Hassan believes the future of his business is further threatened by the publishing industry, which taking a cue from such consumers now creates weak bindings that fall apart after only a few readings. “I personally believe they do that to limit the secondary market on them,” he said. “They would just as soon see the books thrown out.”

To illustrate his example, he picks up a book from his desk: a copy of Zane Gray’s Lost Pueblo, printed in 1959. “Probably been read 50 times,” he says as he bends the spine of the book back and forth to illustrate its dexterity. He then picks up a more modern paperback. “I don’t think you’re going to find these being passed around hand to hand in 15 to 20 years.”

Nevertheless, don’t expect Hassan to give up the early-morning garage sale crawls, the haggling or the rat packing.

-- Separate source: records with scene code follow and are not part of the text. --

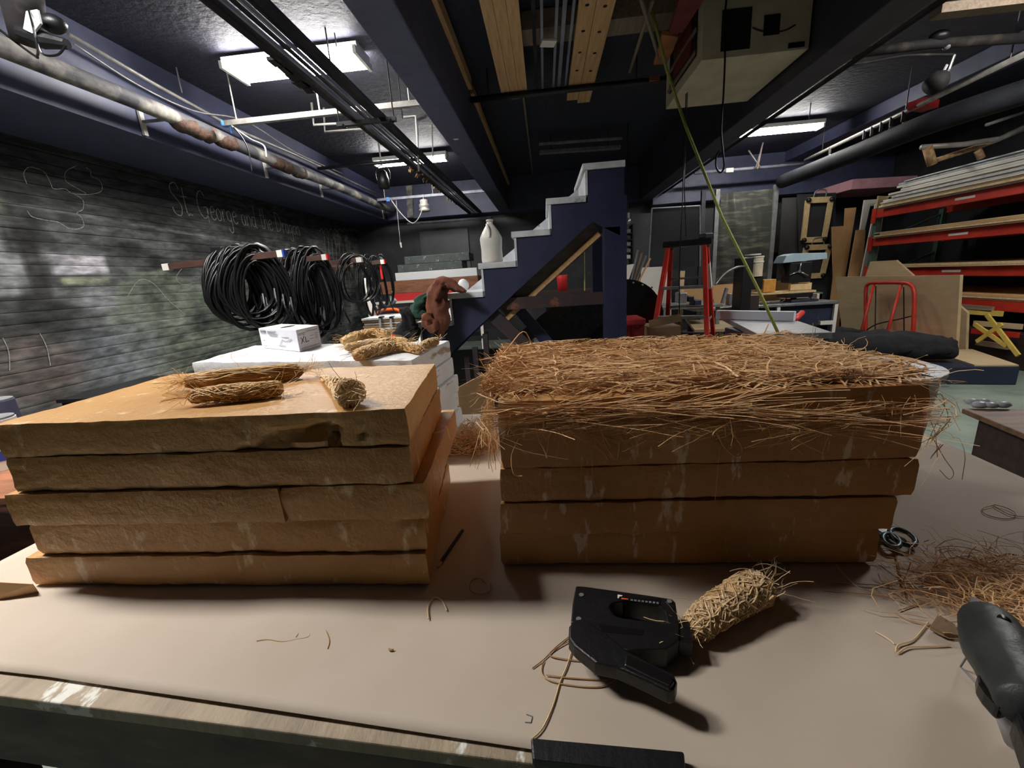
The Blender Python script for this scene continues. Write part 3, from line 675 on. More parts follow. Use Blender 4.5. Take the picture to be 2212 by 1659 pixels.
loose('spray of raffia stalks on the paper left of the glue gun', [[(1905, 1187), (1930, 1190), (1940, 1230), (1950, 1270), (1955, 1300)], [(1935, 1195), (1945, 1245), (1965, 1290), (1985, 1305)], [(1900, 1262), (1960, 1272), (2010, 1285), (2045, 1305)], [(1950, 1262), (2030, 1265), (2090, 1285)], [(2030, 1186), (2045, 1210), (2080, 1240), (2110, 1262)], [(2060, 1205), (2100, 1203), (2140, 1222), (2170, 1240)],
     [(2150, 1215), (2170, 1197), (2200, 1200)], [(2030, 1265), (2060, 1245), (2100, 1228), (2130, 1222)], [(2015, 1275), (2055, 1292), (2100, 1305)], [(1940, 1320), (1975, 1308), (2010, 1300)], [(1935, 1325), (1960, 1340), (2000, 1350)], [(1800, 1258), (1850, 1262), (1900, 1266)], [(1780, 1275), (1850, 1282), (1920, 1290)]], .0009)
loose('pale raffia curl on the paper below the glue gun spray', [[(1935, 1410), (1940, 1395), (1970, 1385), (1990, 1365), (2005, 1345)], [(1940, 1412), (1960, 1400), (1990, 1398), (2050, 1396)], [(1890, 1365), (1915, 1380), (1932, 1392)]], .0011, M_raffia)
loose('tiny dark fleck of bark on the paper', [[(840, 1403), (846, 1405), (850, 1404)]], .0016)
m_ = MB(); m_.tube([hz(1137, 1543, -.498), hz(1150, 1548, -.498), hz(1147, 1561, -.498), hz(1134, 1560, -.498)], .0006, 5)
one('staple', 'single bent wire staple lying on the paper near the front edge', 'staple', m_, M_steel)

# ================================================================== GLOVE BOX
A = az(648, 760, ZW + .001); B = az(567, 751, ZW + .001); Cc = az(695, 745, ZW + .001); D = B + Cc - A; Hb = .072
gb = thing('glove_box', 'white cardboard glove box marked XL with a dark slot on top', 'box', (A + D) / 2)
up = Vector((0, 0, Hb)); m_ = MB(); m_.hexa([A, Cc, D, B, A + up, Cc + up, D + up, B + up]); m_.build('carton', M_boxw, gb, bevel=.001)
gctr = (A + D) / 2; nE = (Cc - A).cross(up).normalized() * .0008
if nE.dot((A + Cc) / 2 - gctr) < 0: nE = -nE
m_ = MB(); m_.add([A + nE + (Cc - A) * .01 + up * .02, A + nE + (Cc - A) * .99 + up * .02, A + nE + (Cc - A) * .99 + up * .97, A + nE + (Cc - A) * .01 + up * .97], [(0, 1, 2, 3)]); m_.build('printed_end', M_boxs, gb)
ctr = (A + B + Cc + D) / 4 + up + Vector((0, 0, .0008)); e1 = (Cc - A).normalized(); e2 = (B - A).normalized()
m_ = MB(); m_.add([ctr + e1 * .045 * math.cos(a) * 1 + e2 * .022 * math.sin(a) for a in [i * 2 * math.pi / 20 for i in range(20)]], [tuple(range(20))]); m_.build('slot', M_hole, gb)
m_ = MB()
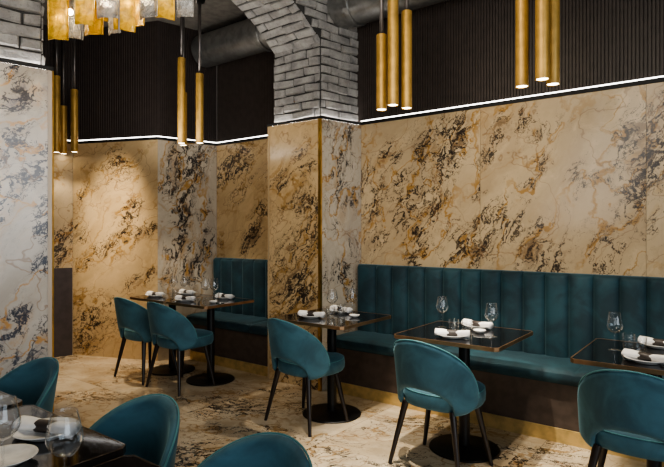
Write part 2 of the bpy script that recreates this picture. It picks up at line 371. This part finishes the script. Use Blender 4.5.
def course(bm, O, U, V, N, a, b, v0, v1, shift, bl=.25, g=.012):
    x = a - (bl*shift)
    while x < b-.01:
        l = bl*rb.uniform(.85, 1.12); s0 = max(a, x); s1 = min(b, x+l)
        if s1-s0 > .03: brick(bm, O, U, V, N, s0+g/2, s1-g/2, v0+g/2, v1-g/2)
        x += l
bm = bmesh.new()
Wv = Vector((W.x, W.y, 0)); Zv = Vector((0, 0, 1)); Xn = Vector((-1, 0, 0))
Nface = Vector((-W.y, W.x, 0)); Nface = Nface if Nface.x > 0 else -Nface
Of = Vector((*plan(0, INS), 0)); Ob = Vector((*plan(0, TH-INS), 0)); bh = .078
z = ZM+.03; k = 0
while z < ZC-.01:
    z1 = min(z+bh, ZC); sh = (k % 2)*.5
    sm = (z+z1)/2; e = arc_s(z+.01)
    course(bm, Of, Wv, Zv, Nface, -.50, min(e, SPAN/2), z, z1, sh)                 # visible side, right leg of arch
    course(bm, Of, Wv, Zv, Nface, max(SPAN-e, SPAN/2), 4.3, z, z1, sh)
    course(bm, Ob, Wv, Zv, -Nface, -.50, min(e, SPAN/2), z, z1, sh); course(bm, Ob, Wv, Zv, -Nface, max(SPAN-e, SPAN/2), 4.3, z, z1, sh)
    if z < ZS-.02:                                                                 # front of the pillar, end of the left pillar
        O = Vector((*plan(-INS, TH-INS), 0)); course(bm, O, -Xn, Zv, Vector((0, -1, 0)), 0, TH-2*INS, z, min(z1, ZS), sh)
        O = Vector((*plan(SPAN+INS, INS), 0)); course(bm, O, Xn, Zv, Vector((0, 1, 0)), 0, TH-2*INS, z, min(z1, ZS), sh)
    z = z1; k += 1
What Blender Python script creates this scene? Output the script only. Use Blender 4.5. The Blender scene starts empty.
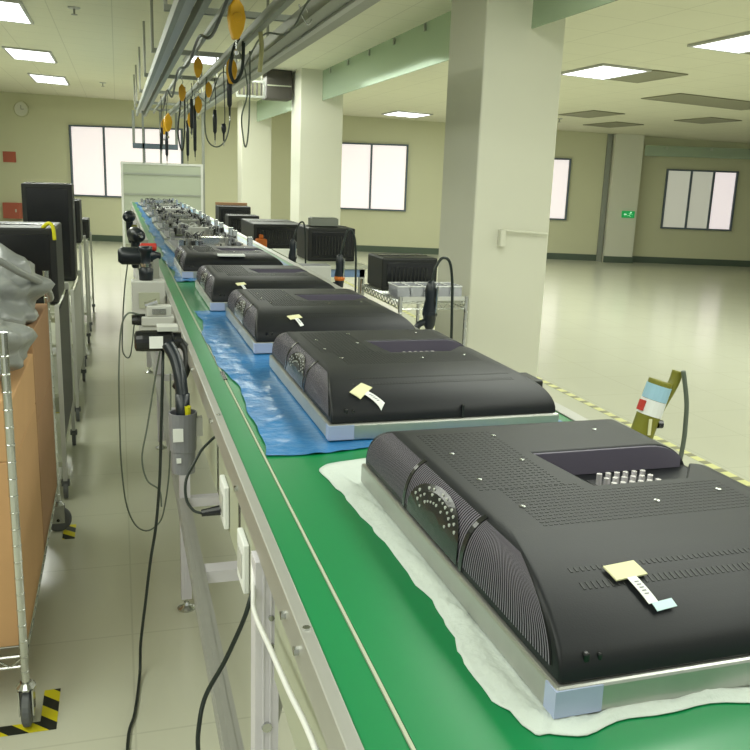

He said he believes there are still enough devout bookies out there who see the advantages of the real thing over the virtual version to keep him afloat.

“People still like to come in; they want to hold the book in their hands,” he says. “Browsing on the Web is no fun at all.”

Furthermore, his livelihood is more than a job – it’s a hobby, a way of life, a manifesto that extends far beyond the crammed walls of his store.

“Everything I own, if I don’t have to buy it new, I don’t,” he says.

And although Hassan boasts that he has the largest number of titles of any store in town, he also is quick to admit he’s not the be-all end-all for bibliophiles.

“I send people to the other stores, the Bookcase, Walden’s, Maria’s,” he says. “If I don’t have what they’re looking for, I try to help them find it.”

It is this mutual support that Hassan feels is vital to homegrown businesses such as his, where customers can come and go on the honor system, shoot the breeze on a lazy afternoon or hunker down in a quiet corner for hours on end.

“If you want to have a community with any life in it, you have to support the little guy,” he said. “I would just as soon go to Kroeger’s for nuts and bolts than save a quarter at one of the megastores.”